[Start ENTRIES SUPPLIED]

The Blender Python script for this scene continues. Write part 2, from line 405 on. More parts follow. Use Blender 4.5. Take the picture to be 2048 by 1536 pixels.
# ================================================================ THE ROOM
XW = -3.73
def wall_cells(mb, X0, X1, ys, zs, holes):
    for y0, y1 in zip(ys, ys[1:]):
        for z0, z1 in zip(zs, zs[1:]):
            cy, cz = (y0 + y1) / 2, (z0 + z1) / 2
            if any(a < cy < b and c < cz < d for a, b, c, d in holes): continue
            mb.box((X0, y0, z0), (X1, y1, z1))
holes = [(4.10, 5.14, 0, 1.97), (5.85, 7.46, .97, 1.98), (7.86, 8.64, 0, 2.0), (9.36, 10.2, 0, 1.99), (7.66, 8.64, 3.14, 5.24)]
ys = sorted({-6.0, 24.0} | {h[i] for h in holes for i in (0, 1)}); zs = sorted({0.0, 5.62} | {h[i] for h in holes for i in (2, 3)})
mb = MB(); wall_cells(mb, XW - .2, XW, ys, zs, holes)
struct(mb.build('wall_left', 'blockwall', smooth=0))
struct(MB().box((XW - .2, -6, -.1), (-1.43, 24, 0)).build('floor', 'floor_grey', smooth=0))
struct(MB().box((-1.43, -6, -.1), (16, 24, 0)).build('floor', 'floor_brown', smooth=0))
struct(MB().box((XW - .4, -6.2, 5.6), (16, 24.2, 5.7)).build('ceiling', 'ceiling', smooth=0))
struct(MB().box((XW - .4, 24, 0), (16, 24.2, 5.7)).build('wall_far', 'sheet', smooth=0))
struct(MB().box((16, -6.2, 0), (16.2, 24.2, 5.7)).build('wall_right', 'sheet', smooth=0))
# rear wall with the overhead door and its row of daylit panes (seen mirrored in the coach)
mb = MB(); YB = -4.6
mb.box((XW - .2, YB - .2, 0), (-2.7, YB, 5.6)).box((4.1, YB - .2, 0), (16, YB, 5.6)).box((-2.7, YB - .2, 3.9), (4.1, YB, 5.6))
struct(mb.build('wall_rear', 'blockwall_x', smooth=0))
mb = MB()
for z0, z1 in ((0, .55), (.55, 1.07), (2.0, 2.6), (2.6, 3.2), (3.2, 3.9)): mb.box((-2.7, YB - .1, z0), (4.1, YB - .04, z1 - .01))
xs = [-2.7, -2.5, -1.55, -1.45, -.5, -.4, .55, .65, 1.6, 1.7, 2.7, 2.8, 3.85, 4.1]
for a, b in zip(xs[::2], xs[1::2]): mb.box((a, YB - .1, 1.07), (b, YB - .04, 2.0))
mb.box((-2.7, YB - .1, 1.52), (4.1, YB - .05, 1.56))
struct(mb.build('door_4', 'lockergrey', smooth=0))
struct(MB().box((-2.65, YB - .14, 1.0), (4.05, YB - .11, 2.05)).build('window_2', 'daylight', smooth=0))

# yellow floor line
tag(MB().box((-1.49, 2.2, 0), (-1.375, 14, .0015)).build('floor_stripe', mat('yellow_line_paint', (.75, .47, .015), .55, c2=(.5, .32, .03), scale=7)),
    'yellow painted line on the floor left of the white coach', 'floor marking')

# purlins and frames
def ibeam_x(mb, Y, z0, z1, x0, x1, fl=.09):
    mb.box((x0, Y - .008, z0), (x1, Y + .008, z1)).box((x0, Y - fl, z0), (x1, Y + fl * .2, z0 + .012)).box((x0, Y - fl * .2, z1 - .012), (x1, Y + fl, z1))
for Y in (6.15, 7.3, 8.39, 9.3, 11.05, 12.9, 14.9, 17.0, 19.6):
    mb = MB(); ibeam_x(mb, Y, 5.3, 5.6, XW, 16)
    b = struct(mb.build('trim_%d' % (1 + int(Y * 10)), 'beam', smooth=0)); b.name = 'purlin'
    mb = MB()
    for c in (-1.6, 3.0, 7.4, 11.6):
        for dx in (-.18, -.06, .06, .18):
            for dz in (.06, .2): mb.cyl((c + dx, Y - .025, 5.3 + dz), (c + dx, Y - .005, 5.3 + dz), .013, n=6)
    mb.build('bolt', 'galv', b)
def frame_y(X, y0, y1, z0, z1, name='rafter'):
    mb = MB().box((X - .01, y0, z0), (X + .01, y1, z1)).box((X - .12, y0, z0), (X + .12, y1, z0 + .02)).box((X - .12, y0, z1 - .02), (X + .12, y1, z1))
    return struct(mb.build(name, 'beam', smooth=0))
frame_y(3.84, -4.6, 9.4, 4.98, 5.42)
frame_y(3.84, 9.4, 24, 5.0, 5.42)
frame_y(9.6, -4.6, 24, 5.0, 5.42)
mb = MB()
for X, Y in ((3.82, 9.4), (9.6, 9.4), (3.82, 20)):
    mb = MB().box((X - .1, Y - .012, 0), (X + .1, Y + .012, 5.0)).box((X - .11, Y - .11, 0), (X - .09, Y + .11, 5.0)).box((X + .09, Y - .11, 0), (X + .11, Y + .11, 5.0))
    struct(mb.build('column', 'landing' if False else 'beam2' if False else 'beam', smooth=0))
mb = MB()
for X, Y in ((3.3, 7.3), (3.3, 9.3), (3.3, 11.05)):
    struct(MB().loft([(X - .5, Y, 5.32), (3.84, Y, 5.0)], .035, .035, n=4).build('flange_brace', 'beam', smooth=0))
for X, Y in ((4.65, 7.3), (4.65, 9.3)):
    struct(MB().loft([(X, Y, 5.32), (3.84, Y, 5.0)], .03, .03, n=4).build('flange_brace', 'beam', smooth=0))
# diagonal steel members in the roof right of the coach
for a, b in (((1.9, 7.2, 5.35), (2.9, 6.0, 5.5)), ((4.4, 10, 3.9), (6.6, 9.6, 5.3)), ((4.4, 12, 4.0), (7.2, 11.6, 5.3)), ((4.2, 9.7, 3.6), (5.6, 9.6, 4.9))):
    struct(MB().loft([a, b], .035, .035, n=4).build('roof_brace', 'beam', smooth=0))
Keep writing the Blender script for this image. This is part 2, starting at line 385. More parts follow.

[End ENTRIES SUPPLIED]

= EXERCISE TASK =
Please output every record, keeping each line exact.

= RESULT =
The Blender Python script for this scene continues. Write part 2, from line 405 on. More parts follow. Use Blender 4.5. Take the picture to be 2048 by 1536 pixels.
# ================================================================ THE ROOM
XW = -3.73
def wall_cells(mb, X0, X1, ys, zs, holes):
    for y0, y1 in zip(ys, ys[1:]):
        for z0, z1 in zip(zs, zs[1:]):
            cy, cz = (y0 + y1) / 2, (z0 + z1) / 2
            if any(a < cy < b and c < cz < d for a, b, c, d in holes): continue
            mb.box((X0, y0, z0), (X1, y1, z1))
holes = [(4.10, 5.14, 0, 1.97), (5.85, 7.46, .97, 1.98), (7.86, 8.64, 0, 2.0), (9.36, 10.2, 0, 1.99), (7.66, 8.64, 3.14, 5.24)]
ys = sorted({-6.0, 24.0} | {h[i] for h in holes for i in (0, 1)}); zs = sorted({0.0, 5.62} | {h[i] for h in holes for i in (2, 3)})
mb = MB(); wall_cells(mb, XW - .2, XW, ys, zs, holes)
struct(mb.build('wall_left', 'blockwall', smooth=0))
struct(MB().box((XW - .2, -6, -.1), (-1.43, 24, 0)).build('floor', 'floor_grey', smooth=0))
struct(MB().box((-1.43, -6, -.1), (16, 24, 0)).build('floor', 'floor_brown', smooth=0))
struct(MB().box((XW - .4, -6.2, 5.6), (16, 24.2, 5.7)).build('ceiling', 'ceiling', smooth=0))
struct(MB().box((XW - .4, 24, 0), (16, 24.2, 5.7)).build('wall_far', 'sheet', smooth=0))
struct(MB().box((16, -6.2, 0), (16.2, 24.2, 5.7)).build('wall_right', 'sheet', smooth=0))
# rear wall with the overhead door and its row of daylit panes (seen mirrored in the coach)
mb = MB(); YB = -4.6
mb.box((XW - .2, YB - .2, 0), (-2.7, YB, 5.6)).box((4.1, YB - .2, 0), (16, YB, 5.6)).box((-2.7, YB - .2, 3.9), (4.1, YB, 5.6))
struct(mb.build('wall_rear', 'blockwall_x', smooth=0))
mb = MB()
for z0, z1 in ((0, .55), (.55, 1.07), (2.0, 2.6), (2.6, 3.2), (3.2, 3.9)): mb.box((-2.7, YB - .1, z0), (4.1, YB - .04, z1 - .01))
xs = [-2.7, -2.5, -1.55, -1.45, -.5, -.4, .55, .65, 1.6, 1.7, 2.7, 2.8, 3.85, 4.1]
for a, b in zip(xs[::2], xs[1::2]): mb.box((a, YB - .1, 1.07), (b, YB - .04, 2.0))
mb.box((-2.7, YB - .1, 1.52), (4.1, YB - .05, 1.56))
struct(mb.build('door_4', 'lockergrey', smooth=0))
struct(MB().box((-2.65, YB - .14, 1.0), (4.05, YB - .11, 2.05)).build('window_2', 'daylight', smooth=0))

# yellow floor line
tag(MB().box((-1.49, 2.2, 0), (-1.375, 14, .0015)).build('floor_stripe', mat('yellow_line_paint', (.75, .47, .015), .55, c2=(.5, .32, .03), scale=7)),
    'yellow painted line on the floor left of the white coach', 'floor marking')

# purlins and frames
def ibeam_x(mb, Y, z0, z1, x0, x1, fl=.09):
    mb.box((x0, Y - .008, z0), (x1, Y + .008, z1)).box((x0, Y - fl, z0), (x1, Y + fl * .2, z0 + .012)).box((x0, Y - fl * .2, z1 - .012), (x1, Y + fl, z1))
for Y in (6.15, 7.3, 8.39, 9.3, 11.05, 12.9, 14.9, 17.0, 19.6):
    mb = MB(); ibeam_x(mb, Y, 5.3, 5.6, XW, 16)
    b = struct(mb.build('trim_%d' % (1 + int(Y * 10)), 'beam', smooth=0)); b.name = 'purlin'
    mb = MB()
    for c in (-1.6, 3.0, 7.4, 11.6):
        for dx in (-.18, -.06, .06, .18):
            for dz in (.06, .2): mb.cyl((c + dx, Y - .025, 5.3 + dz), (c + dx, Y - .005, 5.3 + dz), .013, n=6)
    mb.build('bolt', 'galv', b)
def frame_y(X, y0, y1, z0, z1, name='rafter'):
    mb = MB().box((X - .01, y0, z0), (X + .01, y1, z1)).box((X - .12, y0, z0), (X + .12, y1, z0 + .02)).box((X - .12, y0, z1 - .02), (X + .12, y1, z1))
    return struct(mb.build(name, 'beam', smooth=0))
frame_y(3.84, -4.6, 9.4, 4.98, 5.42)
frame_y(3.84, 9.4, 24, 5.0, 5.42)
frame_y(9.6, -4.6, 24, 5.0, 5.42)
mb = MB()
for X, Y in ((3.82, 9.4), (9.6, 9.4), (3.82, 20)):
    mb = MB().box((X - .1, Y - .012, 0), (X + .1, Y + .012, 5.0)).box((X - .11, Y - .11, 0), (X - .09, Y + .11, 5.0)).box((X + .09, Y - .11, 0), (X + .11, Y + .11, 5.0))
    struct(mb.build('column', 'landing' if False else 'beam2' if False else 'beam', smooth=0))
mb = MB()
for X, Y in ((3.3, 7.3), (3.3, 9.3), (3.3, 11.05)):
    struct(MB().loft([(X - .5, Y, 5.32), (3.84, Y, 5.0)], .035, .035, n=4).build('flange_brace', 'beam', smooth=0))
for X, Y in ((4.65, 7.3), (4.65, 9.3)):
    struct(MB().loft([(X, Y, 5.32), (3.84, Y, 5.0)], .03, .03, n=4).build('flange_brace', 'beam', smooth=0))
# diagonal steel members in the roof right of the coach
for a, b in (((1.9, 7.2, 5.35), (2.9, 6.0, 5.5)), ((4.4, 10, 3.9), (6.6, 9.6, 5.3)), ((4.4, 12, 4.0), (7.2, 11.6, 5.3)), ((4.2, 9.7, 3.6), (5.6, 9.6, 4.9))):
    struct(MB().loft([a, b], .035, .035, n=4).build('roof_brace', 'beam', smooth=0))
Keep writing the Blender script for this image. This is part 2, starting at line 385. More parts follow.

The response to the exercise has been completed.